Dad’s Business volunteer Andrew Day has a simple message for fathers today: Be a bother!

The father-of-four is urging dads to reach out for help if they are grappling with challenges and falling short of their own expectations as a parent.

“Don’t let things get worse just because you don’t want to be a bother,’’ Andrew said.

“There is strength in leaning on one another for support so you can be there for your kids.

“For dads learning to parent without a father figure, sharing the load is even more important.’’

Andrew was just 12 when he lost his father, a watermaster in the Riverland, to illness.

“Dad worked nine to five but then he’d be on call, so quite often he’d be out flooding paddocks all night before leaving for work again at six in the morning,’’ he said.

“It was rare to spend time with him.’’

When Andrew became a father at 18, his vision was clear: “I didn’t want to become the dad who doesn’t know his kids.

“But low and behold, years later, I realised I was that dad, working 50 to 60-hour weeks in retail and not seeing my family much.’’

The toll of Andrew’s absence at home emerged during an argument with his youngest daughter.

“She turned around and said, Dad, you have no right to comment on my life because you’re not part of it. She was 12 – the same age I lost Dad.’’

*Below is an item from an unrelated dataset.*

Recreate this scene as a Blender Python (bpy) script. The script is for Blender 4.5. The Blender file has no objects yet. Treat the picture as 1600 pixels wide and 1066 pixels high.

It was the push Andrew needed to reach out to Dad’s Business for support.

“I wanted to be a better partner and father; I wanted to take down all the walls I’d put up in the belief that, as a man, I couldn’t show emotion because I needed to be the rock for my family,’’ he said.

At Dad’s Business, Andrew found understanding, new confidence and self-belief.

Based at Elizabeth Downs, Dad’s Business provides parenting and other supports to empower men of all ages.

Activities come from a place of hope and focus on building self-esteem and addressing shame through acceptance and honesty so that dads recognise the value of fathers in family and children’s lives.

“I have learned how to own my successes and failures but also how to be more tolerant of who my children are, to support them in what they want to do, and teach them lessons that embrace who they are,’’ Andrew said.

“The impact I’ve been able to have on their lives by being a better father has had a ripple effect. I can see it in my daughter and the attachment she has with her children.’’

Three months ago, driven by a determination to support other dads on their journey through fatherhood, Andrew joined Dad’s Business in a formal capacity as a volunteer.

“I’d love to think Dad would be proud of the father I am now,’’ he said.